André compreendia isso enquanto lidava com os próprios demônios: a relação tão boa com Roberta continuaria depois da revelação? Ela ainda o aceitaria quando a verdadeira identidade dele aflorasse? Sim, porque eles se conheceram de uma maneira, e agora tudo seria distinto. E então? Esse tira-teima não durou muito. Roberta mudou nada: ficou.

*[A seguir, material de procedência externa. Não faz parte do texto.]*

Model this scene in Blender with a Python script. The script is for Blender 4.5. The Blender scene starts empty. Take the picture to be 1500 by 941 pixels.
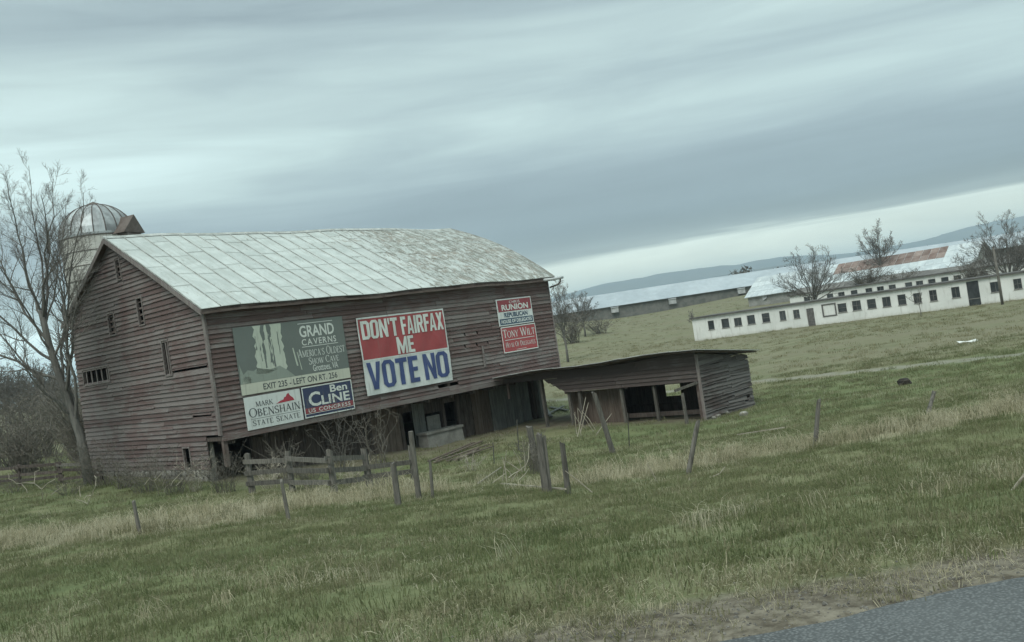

Estava ao lado do marido quando André decidiu cortar o cabelo para deixá-lo à altura da aparência interna. Acompanhou-o na mudança de nome, naquele novo princípio para si e os outros. Cuidou dos machucados e foi à delegacia quando, ensanguentado e confuso, André chegou em casa espancado pelos pastores evangélicos naquela noite. Era o início da transição de gênero dele, aqueles homens não consideraram isso. Não consideraram nada. 

Foto: Arquivo pessoal

“Pra eles eu já era uma aberração, então não tive nem reação de falar. Só deixei eles me espancarem. Quanto mais reação eu tivesse, mais iria apanhar. Pessoas passaram e não se manifestaram. Ao chegar na delegacia, os policiais disseram que era ‘briga de viado’. Ou seja, automaticamente disseram que os pastores estavam certos. Isso me frustrou muito. E a Roberta comigo, ao meu lado, me dando todo o suporte. Ela é o meu pilar”.

André sente isso quando acorda ao lado dela. Olha para Roberta em silêncio – o sol entrando pelo quarto, amarelando tudo – e lança uma prece aos céus: para que essa calmaria não passe. Que nunca mais volte o pânico de sair de casa com medo da violência. Que nunca mais venha a dúvida de que não seria acolhido, apesar das mudanças em si. Que as relações se estreitem, que o que for bom prevaleça, que o tempo seja generoso.

Legenda: André, Roberta e a família que construíram juntos
Foto: Arquivo pessoal

Certas coisas já dão resultado. A família nuclear de André agora é encarada por ele com mais carinho. Na época da revelação da sexualidade, expulsaram-o de casa. “Às vezes nossos pais têm uma criança ferida. Eles cresceram numa construção diferente, então, o que pra gente já é possível, antes era impossível. Eles só reproduzem o que receberam”. Com isso, a própria família dele e de Roberta evoluiu em afeição.

Moram todos juntos – com o casal, dividem o teto Marcos Ianderson (filho biológico de André), Sara Gabriela e Yasmin Gabriele (filhas biológicas de Roberta). Devido à guarda compartilhada, de 15 em 15 dias as crianças preenchem a casa. Vão pouco a pouco realizando anseios, avolumando a beleza. Quando uma pessoa vive de verdade, todos os outros também vivem, escreveu uma autora americana. É a pura certeza.

Foto: Fabiane de Paula

Ali no Antônio Bezerra, no apartamento onde tudo acontece, acontece mesmo é o sonho. “O amor é uma fonte. E nada paga ser quem se é de verdade. Por isso, mesmo que os desafios continuem, a união com a Roberta me fortalece. Agradeço todos os dias por não ter desistido de mim. Quando acordamos um ao lado do outro, digo a mim mesmo: fiz a melhor escolha”.

Assim André vira Oxum. Rio transbordante. Cadê a paz que estava aqui? Espalhou-se. Nunca foi de desistir.